There was also another side to Vera: she loved to party and had recently surrounded herself with a variety of lovers, gigolos, humorists and gamblers to the extent that even her officious brother Umar Tamiri said that "she just went too far too fast."

Faroun is positive that someone harbored jealous feelings toward her or had recently been jilted by her. Apparently, Vera had of late been courting the attentions of the good-looking legionnaire Captain Martel. She was also whispered to have a boyfriend by the name of Salim al Quassi, a man with money and a violent temper who was probably bankrolling his beautiful gambling companion.

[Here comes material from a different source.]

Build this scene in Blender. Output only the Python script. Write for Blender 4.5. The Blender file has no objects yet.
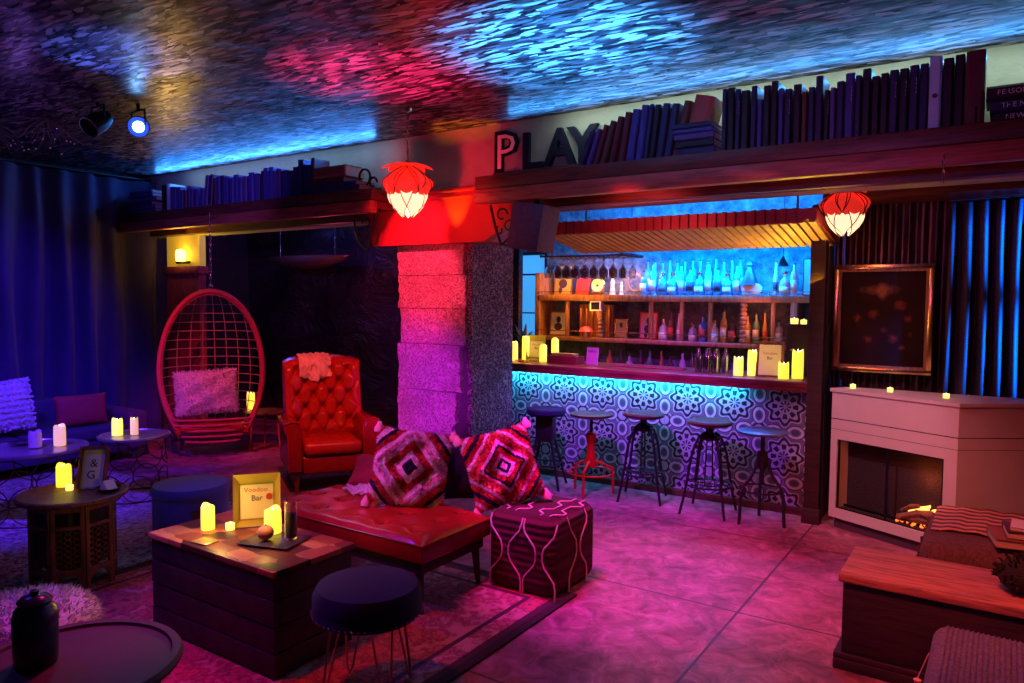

As Faroun's investigation continues, he soon stumbles into a minefield involving the administrative maze the French constructed to rule their League of Nations mandate. He also discovers that nationalist opposition to French law is steadily growing, with the Christians rumored to be in league with the French to impoverish the Muslim majority, intent to seize Muslim homes and drive them out of the city.

Faroun discovers that somehow Vera had become embroiled in this complex web of political intrigue, unaware of the delicate balance she was playing in the elaborate apparatus of religious fanaticism and public policy. A dozen wealthy families and landowners in effect pull the strings, affecting a whole of the City's destiny.

Author Frederick Highland beautifully evokes an era where a thousand dark stories inhabit the furtive back streets of this city, a metropolis of memory, of ancient gates and monuments, tombs and catacombs. The novel is indeed a kaleidoscope of images of this ancient capital, from the squalid tenements of the living crowded precariously against sumptuous memorials "to the dead vying for a little light and space."

Vera certainly crossed the line that no other of her station would dare, and Faroun discovers that certain people are determined to totally erase the memory of her life - and, sadly, even her death.

Faroun hugs to the honesty and integrity that fuels his life, but he also becomes hemmed in by the memory of betrayal at one end of Vera's family history and the reality of an increasingly corrupt milieu that is fuelled by those around him.